GIVEN MATERIAL:
────────────────────────────────────────

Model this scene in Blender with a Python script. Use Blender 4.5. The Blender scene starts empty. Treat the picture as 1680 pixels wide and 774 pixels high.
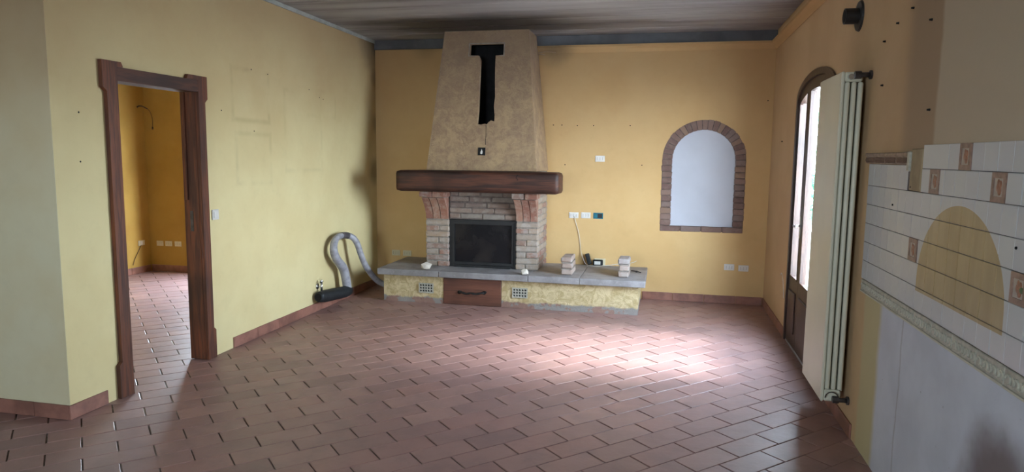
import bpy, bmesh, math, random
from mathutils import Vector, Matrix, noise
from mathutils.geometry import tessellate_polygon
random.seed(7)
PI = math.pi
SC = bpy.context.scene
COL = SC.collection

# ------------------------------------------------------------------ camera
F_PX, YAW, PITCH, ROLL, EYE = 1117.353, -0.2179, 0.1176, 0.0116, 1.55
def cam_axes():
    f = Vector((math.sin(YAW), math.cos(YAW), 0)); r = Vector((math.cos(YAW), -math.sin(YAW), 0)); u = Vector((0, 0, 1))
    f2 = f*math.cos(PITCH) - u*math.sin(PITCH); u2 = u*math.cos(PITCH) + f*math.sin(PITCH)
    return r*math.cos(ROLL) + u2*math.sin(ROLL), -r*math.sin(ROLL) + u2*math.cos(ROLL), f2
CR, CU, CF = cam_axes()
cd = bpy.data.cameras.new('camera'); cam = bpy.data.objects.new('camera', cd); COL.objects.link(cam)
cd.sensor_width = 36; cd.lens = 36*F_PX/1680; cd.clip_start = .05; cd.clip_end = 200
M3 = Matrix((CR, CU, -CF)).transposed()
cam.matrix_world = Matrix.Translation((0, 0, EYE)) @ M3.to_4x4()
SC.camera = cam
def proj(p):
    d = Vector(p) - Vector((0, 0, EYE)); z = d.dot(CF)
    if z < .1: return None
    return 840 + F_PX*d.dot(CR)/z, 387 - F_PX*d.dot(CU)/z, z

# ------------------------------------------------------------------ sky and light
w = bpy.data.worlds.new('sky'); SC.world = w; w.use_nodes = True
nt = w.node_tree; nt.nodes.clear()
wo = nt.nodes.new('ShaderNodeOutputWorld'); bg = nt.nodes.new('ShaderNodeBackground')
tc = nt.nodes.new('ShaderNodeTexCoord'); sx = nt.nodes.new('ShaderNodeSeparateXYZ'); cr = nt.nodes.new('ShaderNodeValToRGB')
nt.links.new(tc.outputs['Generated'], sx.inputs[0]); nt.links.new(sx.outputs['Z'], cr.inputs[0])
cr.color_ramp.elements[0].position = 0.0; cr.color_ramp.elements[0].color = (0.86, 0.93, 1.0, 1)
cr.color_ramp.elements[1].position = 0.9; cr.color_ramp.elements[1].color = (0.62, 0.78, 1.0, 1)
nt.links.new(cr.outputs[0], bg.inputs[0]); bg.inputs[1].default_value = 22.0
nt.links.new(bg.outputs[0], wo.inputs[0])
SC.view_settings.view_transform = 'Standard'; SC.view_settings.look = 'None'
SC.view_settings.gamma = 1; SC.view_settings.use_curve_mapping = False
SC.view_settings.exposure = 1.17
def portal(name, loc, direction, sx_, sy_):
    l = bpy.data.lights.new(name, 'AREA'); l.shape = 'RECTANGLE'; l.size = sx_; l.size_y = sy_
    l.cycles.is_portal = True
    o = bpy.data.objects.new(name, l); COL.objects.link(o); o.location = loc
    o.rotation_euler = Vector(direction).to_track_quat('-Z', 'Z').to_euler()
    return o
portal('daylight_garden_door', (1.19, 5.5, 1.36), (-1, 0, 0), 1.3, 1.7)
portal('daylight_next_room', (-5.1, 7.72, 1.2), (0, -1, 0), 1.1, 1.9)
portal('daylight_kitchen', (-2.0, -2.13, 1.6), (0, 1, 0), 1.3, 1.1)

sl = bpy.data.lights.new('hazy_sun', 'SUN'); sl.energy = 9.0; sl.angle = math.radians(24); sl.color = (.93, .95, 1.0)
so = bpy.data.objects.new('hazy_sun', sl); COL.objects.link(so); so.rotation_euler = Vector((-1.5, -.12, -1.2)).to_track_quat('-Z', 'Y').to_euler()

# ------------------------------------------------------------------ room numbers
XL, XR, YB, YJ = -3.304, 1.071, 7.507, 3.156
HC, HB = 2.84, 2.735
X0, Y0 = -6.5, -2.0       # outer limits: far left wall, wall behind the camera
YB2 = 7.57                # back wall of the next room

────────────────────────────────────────

YOUR OBJECTIVE:
Take the material above from its first line through the line holding "return 840 +" and set it down exactly, without the pictures.

RESULT OF THE TASK:
Model this scene in Blender with a Python script. Use Blender 4.5. The Blender scene starts empty. Treat the picture as 1680 pixels wide and 774 pixels high.
import bpy, bmesh, math, random
from mathutils import Vector, Matrix, noise
from mathutils.geometry import tessellate_polygon
random.seed(7)
PI = math.pi
SC = bpy.context.scene
COL = SC.collection

# ------------------------------------------------------------------ camera
F_PX, YAW, PITCH, ROLL, EYE = 1117.353, -0.2179, 0.1176, 0.0116, 1.55
def cam_axes():
    f = Vector((math.sin(YAW), math.cos(YAW), 0)); r = Vector((math.cos(YAW), -math.sin(YAW), 0)); u = Vector((0, 0, 1))
    f2 = f*math.cos(PITCH) - u*math.sin(PITCH); u2 = u*math.cos(PITCH) + f*math.sin(PITCH)
    return r*math.cos(ROLL) + u2*math.sin(ROLL), -r*math.sin(ROLL) + u2*math.cos(ROLL), f2
CR, CU, CF = cam_axes()
cd = bpy.data.cameras.new('camera'); cam = bpy.data.objects.new('camera', cd); COL.objects.link(cam)
cd.sensor_width = 36; cd.lens = 36*F_PX/1680; cd.clip_start = .05; cd.clip_end = 200
M3 = Matrix((CR, CU, -CF)).transposed()
cam.matrix_world = Matrix.Translation((0, 0, EYE)) @ M3.to_4x4()
SC.camera = cam
def proj(p):
    d = Vector(p) - Vector((0, 0, EYE)); z = d.dot(CF)
    if z < .1: return None
    return 840 + F_PX*d.dot(CR)/z, 387 - F_PX*d.dot(CU)/z, z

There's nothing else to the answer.